Edmonton

Edmonton's bike lane plan irks mayor

Complaints from street-front businesses that they were never consulted about the city's new bike lanes angered Edmonton's mayor Wednesday.
Area residents examine a map of the proposed bike lanes in south Edmonton Tuesday night at Hazeldean School. (CBC)

Complaints from street-front businesses that they were never consulted about the city's new bike lanes angered Edmonton's mayor Wednesday.

"We've lost sight of the importance of a car within the City of Edmonton which is still better than 70 per cent of the traffic," he said. "If we continue to do that we're going to lose business after business after business."

At a transportation committee meeting this morning an irate Stephen Mandel ripped into the transportation department for not talking with businesses before approving routes which will eliminate street parking.

The mayor's comments came after a public meeting was held at Hazeldean School Tuesday night.

Mandel wants to see records from the department on which businesses it consulted and when.

He said he's frustrated with the city's approach to the bike lanes.

"It's now become this massive investment, which I think is needed, but it has to be much more cleverly thought out than how we're doing it."

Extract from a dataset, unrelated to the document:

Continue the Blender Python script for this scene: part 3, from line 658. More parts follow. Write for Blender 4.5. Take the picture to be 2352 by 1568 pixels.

Transportation head Bob Boutilier said consultations on new bike lanes started over two years ago.

"A lot of older communities where people have relied on front yard parking, that's the challenge," he said. "It often doesn't impact people until the crews show up and that's the realization, 'What happened? What's going on?'"

Boutilier still plans to go ahead with adding 23 kilometres of new bike lanes in the city this year, unless elected officials decide otherwise, he said.